SOAS University of London

Centre for Migration and Diaspora Studies

The ‘developmental state’ in action: river-basin development in Ethiopia’s Omo Valley

Lovise Aalen and David Turton (Oxford)

Date: 1 February 2012Time: 5:00 PM

Finishes: 1 February 2012Time: 7:00 PM

Venue: Russell Square: College Buildings Room: G51

Type of Event: Seminar

During the last decade, Ethiopia’s ruling party has promoted a policy of quick, export-led economic growth with the help of active state intervention, as a solution to Ethiopia’s developmental problems. The party has also used ‘developmentalism’ as a way to  legitimise attacks on the opposition and on civil society, and to justify the rapid and heavy-handed implementation of large scale ‘development’ projects, often  involving the displacement and resettlement of local populations. One such project is the Gibe III hydroelectric dam now under construction on the middle basin of the Omo River.
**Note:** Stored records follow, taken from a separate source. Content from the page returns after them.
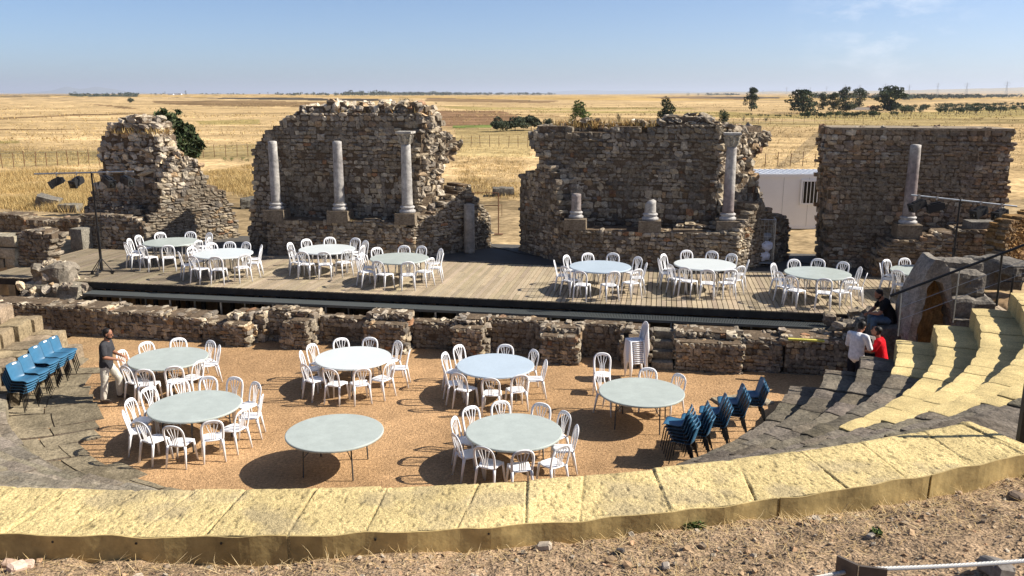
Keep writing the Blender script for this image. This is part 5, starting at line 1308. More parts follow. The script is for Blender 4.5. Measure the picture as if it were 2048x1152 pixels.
SIT = dict(pelvis=(0, 0, .10), waist=(.03, 0, .26), chest=(.08, 0, .48), neck=(.13, 0, .65), skull=(.18, 0, .72), shl=(.08, .19, .58), ell=(.20, .24, .34), wrl=(.42, .12, .30), shr=(.08, -.19, .58), elr=(.20, -.24, .34), wrr=(.42, -.12, .30),
    hil=(.03, .09, .09), knl=(.42, .13, .12), anl=(.40, .13, -.30), tol=(.54, .14, -.355), hir=(.03, -.09, .09), knr=(.42, -.13, .12), anr=(.40, -.13, -.30), tor=(.54, -.14, -.355))
person('person in bright red shirt with dark hair sitting below the seating end', W(22.75, -2.5, .66), R(150), SIT, 'red', 'navy', .8, False, (0, -.25, 0))
SIT2 = dict(SIT); SIT2.update(chest=(.16, 0, .46), neck=(.24, 0, .62), skull=(.30, 0, .68), shl=(.17, .19, .56), shr=(.17, -.19, .56), ell=(.34, .26, .30), elr=(.34, -.26, .30), wrl=(.52, .06, .26), wrr=(.52, -.06, .24))
person('bearded man in black T-shirt and jeans sitting on stone beside the stage corner', W(23.15, -1.35, 1.36), R(172), SIT2, 'tee_black', 'jeans', .6, True, (0, .35, .25))
# the sheet of paper held by the standing man
q = np.array(pw.location) + rotz(R(38)) @ np.array([.47, .0, 1.22])
sh = thing('paper_sheet', 'large white sheet with a dark printed square held by the man in white', 'paper', q, R(38))
mb = MB(); rt = euler(0, -.55, 0); mb.box((0, 0, 0), (.003, .20, .145), rt); mb.build('sheet', 'paper', sh)
mb = MB(); mb.box(rt @ np.array([-.0045, -.02, -.02]), (.001, .085, .06), rt); mb.build('printed_square', 'ink', sh)
mb = MB(); mb.box(rt @ np.array([-.0045, 0, .09]), (.001, .11, .008), rt); mb.build('printed_line', mat('pale_print', (.55, .45, .4)), sh)

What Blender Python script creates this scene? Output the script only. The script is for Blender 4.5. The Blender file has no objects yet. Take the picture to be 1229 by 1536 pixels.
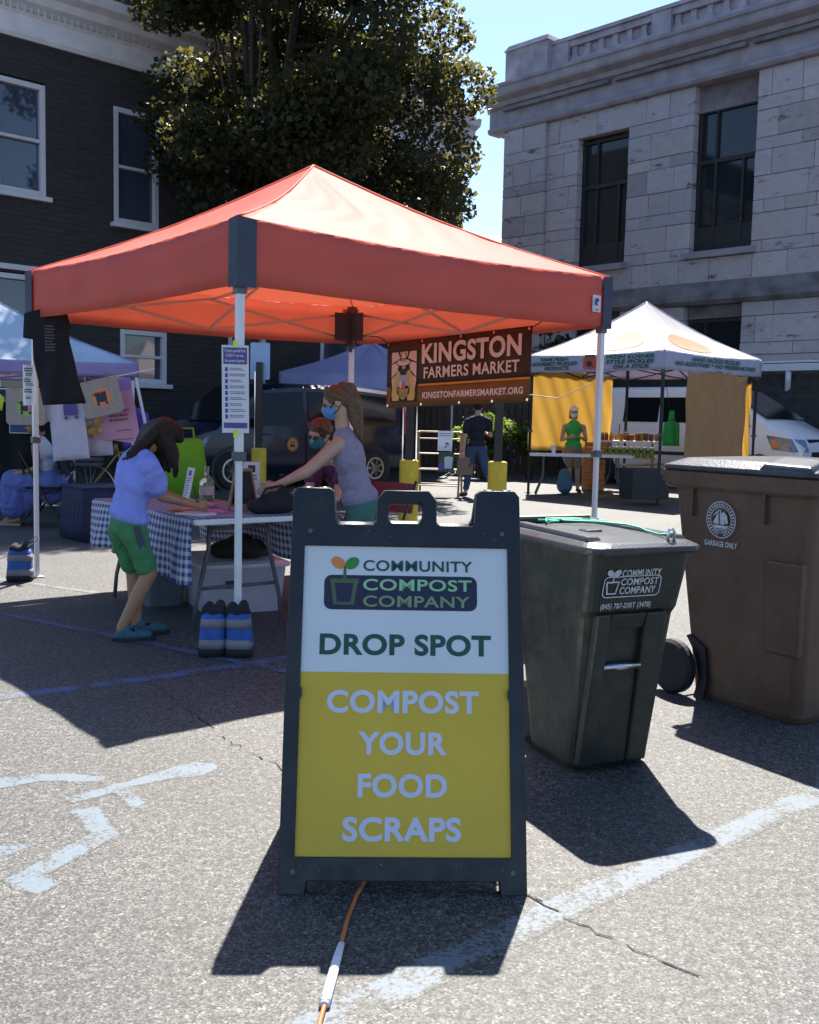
import bpy, bmesh, math, random
import numpy as np
from mathutils import Vector, Matrix, Euler
R=math.radians
random.seed(7); np.random.seed(7)
S=bpy.context.scene; COL=S.collection
# ---------------------------------------------------------------- camera, sky, sun, exposure
cd=bpy.data.cameras.new('camera'); cam=bpy.data.objects.new('camera',cd); COL.objects.link(cam); S.camera=cam
cd.sensor_fit='HORIZONTAL'; cd.sensor_width=36; cd.lens=1544.27/1229*36; cd.clip_start=.05; cd.clip_end=2000
cam.matrix_world=Matrix.Translation((0,0,1.3049))@Matrix.Rotation(R(90)-.0899,4,'X')@Matrix.Rotation(.0221,4,'Z')
S.render.resolution_x=819; S.render.resolution_y=1024
SUN_EL,SUN_AZ=54.0,7.0      # azimuth measured from +Y (ahead) towards +X (right)
w=bpy.data.worlds.new('World'); S.world=w; w.use_nodes=True
nt=w.node_tree; bg=nt.nodes['Background']; sky=nt.nodes.new('ShaderNodeTexSky'); sky.sky_type='NISHITA'; sky.sun_disc=False
sky.sun_elevation=R(SUN_EL); sky.sun_rotation=R(SUN_AZ); sky.air_density=1.0; sky.dust_density=.6; sky.ozone_density=5
nt.links.new(sky.outputs[0],bg.inputs[0]); bg.inputs[1].default_value=.078
sl=bpy.data.lights.new('sun','SUN'); sl.energy=5; sl.angle=R(.53); sl.color=(1,.95,.86)
so=bpy.data.objects.new('sun',sl); COL.objects.link(so)
sd=Vector((math.sin(R(SUN_AZ))*math.cos(R(SUN_EL)),math.cos(R(SUN_AZ))*math.cos(R(SUN_EL)),math.sin(R(SUN_EL))))
so.rotation_euler=sd.to_track_quat('Z','Y').to_euler(); so.location=(3,25,30)
S.view_settings.view_transform='Standard'; S.view_settings.look='None'; S.view_settings.gamma=1; S.view_settings.exposure=1.5
S.render.engine='CYCLES'
# ---------------------------------------------------------------- materials
def newmat(name):
    m=bpy.data.materials.new(name); m.use_nodes=True; n=m.node_tree; return m,n,n.nodes['Principled BSDF'],n.nodes['Material Output']
def pm(name,col,rough=.6,metal=0,var=.15,vs=6,bump=0,bs=60,trans=0,spec=.5,alpha=1,tr_col=None,coord='Object',coat=0,dust=0,rvar=0,dcol=(.20,.175,.15)):
    m,n,b,out=newmat(name)
    b.inputs['Roughness'].default_value=rough; b.inputs['Metallic'].default_value=metal; b.inputs['Specular IOR Level'].default_value=spec
    b.inputs['Coat Weight'].default_value=coat
    tc=n.nodes.new('ShaderNodeTexCoord')
    csock=None
    if var>0:
        nz=n.nodes.new('ShaderNodeTexNoise'); nz.inputs['Scale'].default_value=vs; nz.inputs['Detail'].default_value=6
        n.links.new(tc.outputs[coord],nz.inputs['Vector'])
        rp=n.nodes.new('ShaderNodeValToRGB'); n.links.new(nz.outputs['Fac'],rp.inputs[0])
        rp.color_ramp.elements[0].position=.3; rp.color_ramp.elements[1].position=.7
        rp.color_ramp.elements[0].color=(*[c*(1-var) for c in col],1); rp.color_ramp.elements[1].color=(*[min(1,c*(1+var)) for c in col],1)
        csock=rp.outputs[0]
        if dust:
            nd=n.nodes.new('ShaderNodeTexNoise'); nd.inputs['Scale'].default_value=7; nd.inputs['Detail'].default_value=10; nd.inputs['Roughness'].default_value=.75; n.links.new(tc.outputs[coord],nd.inputs['Vector'])
            md=n.nodes.new('ShaderNodeMapRange'); md.inputs[1].default_value=.48; md.inputs[2].default_value=.78; md.inputs[4].default_value=dust; n.links.new(nd.outputs[0],md.inputs[0])
            mm=n.nodes.new('ShaderNodeMix'); mm.data_type='RGBA'; n.links.new(md.outputs[0],mm.inputs[0]); n.links.new(csock,mm.inputs[6]); mm.inputs[7].default_value=(*dcol,1); csock=mm.outputs[2]
        n.links.new(csock,b.inputs['Base Color'])
        if rvar:
            mr=n.nodes.new('ShaderNodeMapRange'); mr.inputs[1].default_value=.3; mr.inputs[2].default_value=.7; mr.inputs[3].default_value=rough-rvar; mr.inputs[4].default_value=rough+rvar
            nr=n.nodes.new('ShaderNodeTexNoise'); nr.inputs['Scale'].default_value=18; nr.inputs['Detail'].default_value=8; n.links.new(tc.outputs[coord],nr.inputs['Vector']); n.links.new(nr.outputs[0],mr.inputs[0]); n.links.new(mr.outputs[0],b.inputs['Roughness'])
    else: b.inputs['Base Color'].default_value=(*col,1)
    if bump>0:
        n2=n.nodes.new('ShaderNodeTexNoise'); n2.inputs['Scale'].default_value=bs; n2.inputs['Detail'].default_value=4
        n.links.new(tc.outputs[coord],n2.inputs['Vector'])
        bp=n.nodes.new('ShaderNodeBump'); bp.inputs['Strength'].default_value=bump; bp.inputs['Distance'].default_value=.02
        n.links.new(n2.outputs['Fac'],bp.inputs['Height']); n.links.new(bp.outputs[0],b.inputs['Normal'])
    if trans>0:
        t=n.nodes.new('ShaderNodeBsdfTranslucent'); mx=n.nodes.new('ShaderNodeMixShader'); mx.inputs[0].default_value=trans
        t.inputs[0].default_value=(*(tr_col or col),1)
        if csock and not tr_col: n.links.new(csock,t.inputs[0])
        n.links.new(b.outputs[0],mx.inputs[1]); n.links.new(t.outputs[0],mx.inputs[2]); n.links.new(mx.outputs[0],out.inputs[0])
    return m
def glassmat(name,col=(.02,.025,.03),rough=.06):
    return pm(name,col,rough,0,0,spec=.6)
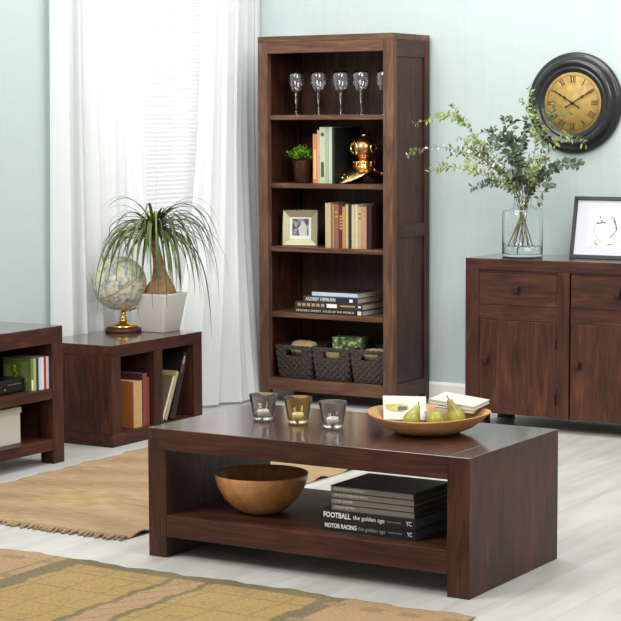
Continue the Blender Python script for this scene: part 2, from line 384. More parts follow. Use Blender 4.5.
# ---- sideboard
SX0, SX1, SY0, SY1, SH = -3.800, -2.36, 7.502, 7.865, .741
IRON = mat('dark_iron', (42, 40, 40), .4, metal=.8)
def sideboard():
    t = empty('sideboard', (SX0, SY0, 0), 'dark wooden sideboard with drawers over doors, under the round clock', 'sideboard')
    W, D, H = SX1 - SX0, SY1 - SY0, SH; z0 = .062
    MB().box(0, W, 0, D, H - .05, H).build('top_panel', TOPX, t, bevel=.0025)
    MB().box(0, .066, 0, .04, z0, H - .05).build('front_post', WZ, t, bevel=.002)
    MB().box(W - .066, W, 0, .04, z0, H - .05).build('front_post', WZ, t, bevel=.002)
    MB().box(0, .03, .04, D, z0, H - .05).build('side_panel', WZ, t)
    MB().box(W - .03, W, .04, D, z0, H - .05).build('side_panel', WZ, t)
    MB().box(.03, W - .03, D - .02, D - .005, z0, H - .05).build('back_panel', DZ, t)
    MB().box(.03, W - .03, .045, D - .02, z0, z0 + .025).build('floor_panel', WX, t)
    for x in (.02, W - .08):
        for y in (.03, D - .08): MB().box(x, x + .06, y, y + .06, 0, z0).build('foot', WZ, t, bevel=.002)
    b0 = .066; bays = [(b0, .434), (.498, .934), (.998, W - .066)]
    mids = [(.434, .492), (.934, .998)]
    for a, b in mids: MB().box(a, b, 0.0, .04, z0, H - .05).build('front_post', WZ, t, bevel=.0015)
    for k, (a, b) in enumerate(bays):
        MB().box(a, b, .002, .04, .476, .540).build('rail', WX, t, bevel=.0015)
        MB().box(a, b, .006, .04, .680, H - .05).build('rail', WX, t, bevel=.001)
        g = .0013
        d = MB().box(a + g, b - g, .001, .024, .540 + g, .680 - g).build('drawer', WX, t, bevel=.0025)
        kx = (a + b) / 2
        def knob(x, z, p):
            T = Matrix.Translation((x, 0, z))
            q = MB(); s = .016
            q.box(-.006, .006, -.012, .002, -.006, .006, T=T)
            vs = [(-s, -.012, -s), (s, -.012, -s), (s, -.012, s), (-s, -.012, s), (-s * .75, -.028, -s * .75), (s * .75, -.028, -s * .75), (s * .75, -.028, s * .75), (-s * .75, -.028, s * .75)]
            q.add([T @ Vector(v) for v in vs], [(3, 2, 1, 0), (4, 5, 6, 7), (0, 1, 5, 4), (1, 2, 6, 5), (2, 3, 7, 6), (3, 0, 4, 7)])
            q.build('knob', p_knob, p, bevel=.002)
        p_knob = mat('knob_wood', (40, 28, 25), .4)
        knob(kx, .612, d)
        d = MB().box(a + g, b - g, .001, .024, z0 + .004, .476 - g).build('door', WZ, t, bevel=.0025)
        knob(a + .038, .30, d)
        for hz in (.40, .16):
            MB().tube([(b - .001, -.003, hz - .035), (b - .001, -.003, hz + .035)], .004, 8).build('hinge', IRON, d)
sideboard()

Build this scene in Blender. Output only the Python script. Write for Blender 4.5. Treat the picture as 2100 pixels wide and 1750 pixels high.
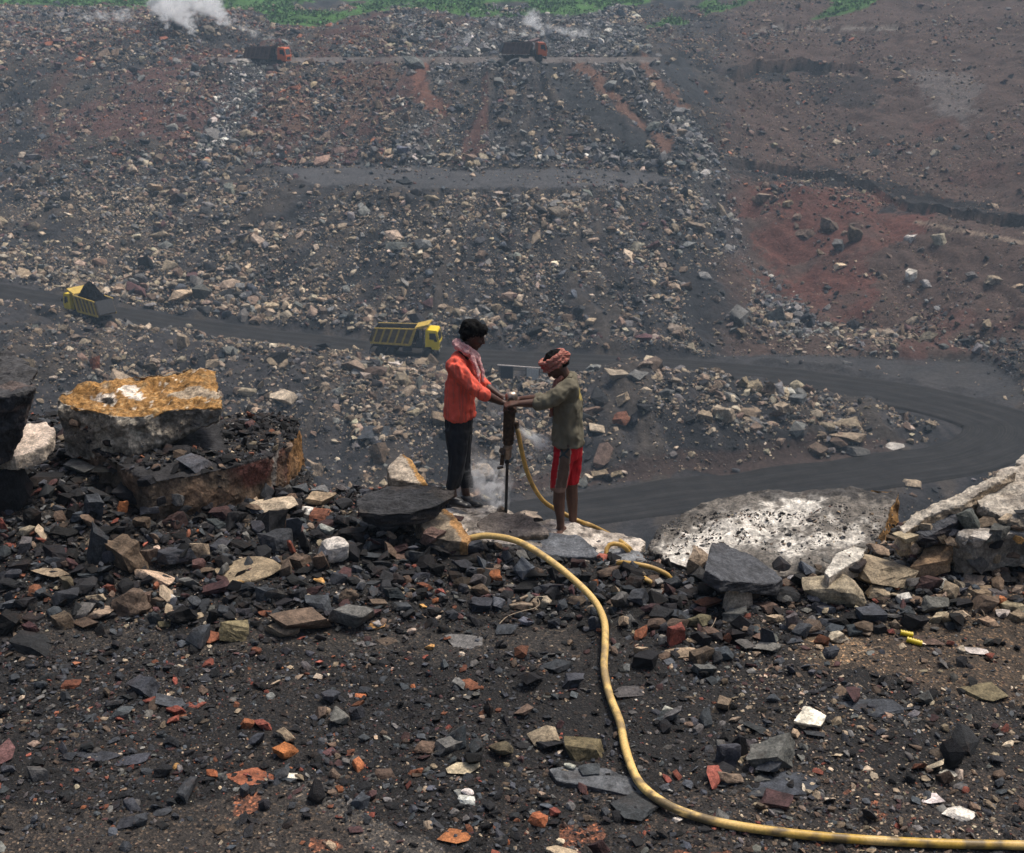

This will eliminate the annual flood, thereby destroying the present livelihoods of around 90,000 people in the lower basin and allowing the conversion of their land into irrigated plantations. In the first part of the seminar, David Turton will outline the story of Gibe III and the plantations and suggest that this is likely to become a textbook example of how NOT to do river-basin development. In the second part of the seminar, Lovise Aalen will argue that, despite its impressive economic growth figures over the past few years, Ethiopia lacks some of the fundamental preconditions for becoming a genuine and sustainable developmental state. Instead, ‘developmentalism’ in Ethiopia has become an ideological tool for maintaining central party rule, repressing dissent and mobilising support for the regime in power. Meanwhile, the people of the lower Omo, and of other political and economic peripheries, pay a high price.